Relying on the kindness of her first customers in renovating the derelict commercial unit on South Clerk Street while also “scraping together rent from every source [she] could find for the first few months,” the Himalaya has been in symbiosis with its community from the very beginning. After years of running the café successfully however, Reka was faced with a dilemma: her landlord wanted to sell the property meaning that the future of the café was endangered. She set up a GoFundMe to bridge the funds she couldn’t secure through savings and a mortgage, but never thought it would be successful. After a BBC spotlight however, she was able to raise the £75,000 needed to buy out the unit for good:
“At the time I didn’t even consider that I made a difference to the people around me, not to mention that they would donate money. I was simply following His Holiness’ advice.”

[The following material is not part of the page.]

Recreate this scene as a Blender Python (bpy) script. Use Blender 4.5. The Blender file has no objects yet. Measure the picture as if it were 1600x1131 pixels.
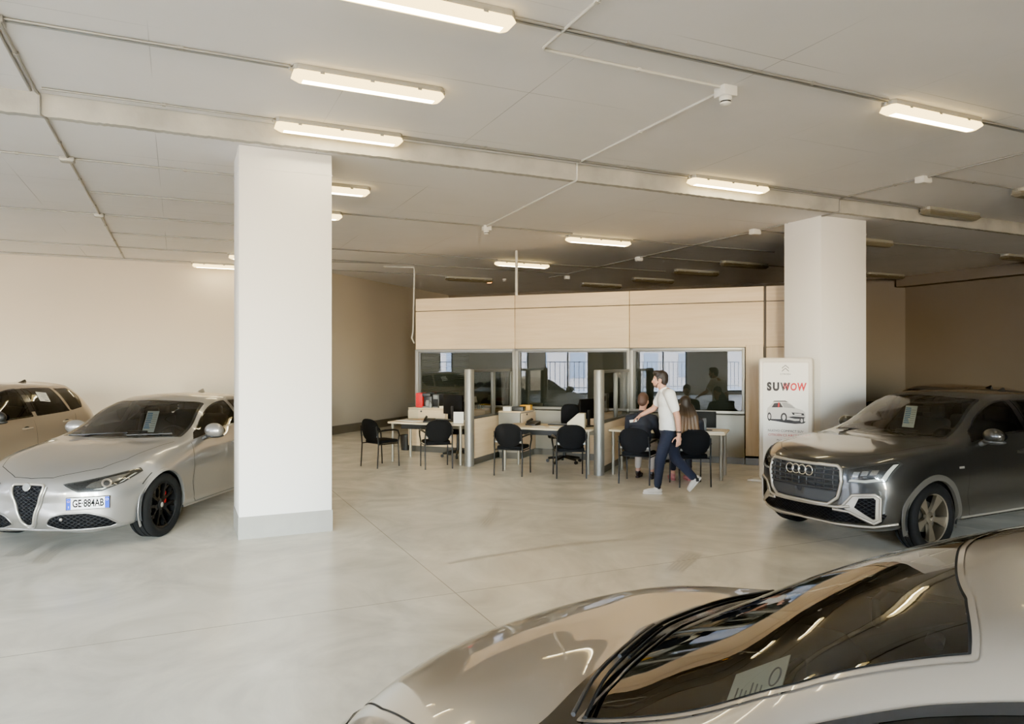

Whether Reka’s success in building the Himalaya was due to the Dalai Lama’s blessings or rather her unique philosophy of treating a café as an authentic and people-first community hub remains up to belief. However, it is undeniable that the Himalaya succeeds in providing a welcoming social space that so many other cafes have left behind in the name of corporate profits, which clearly resonates among its customers.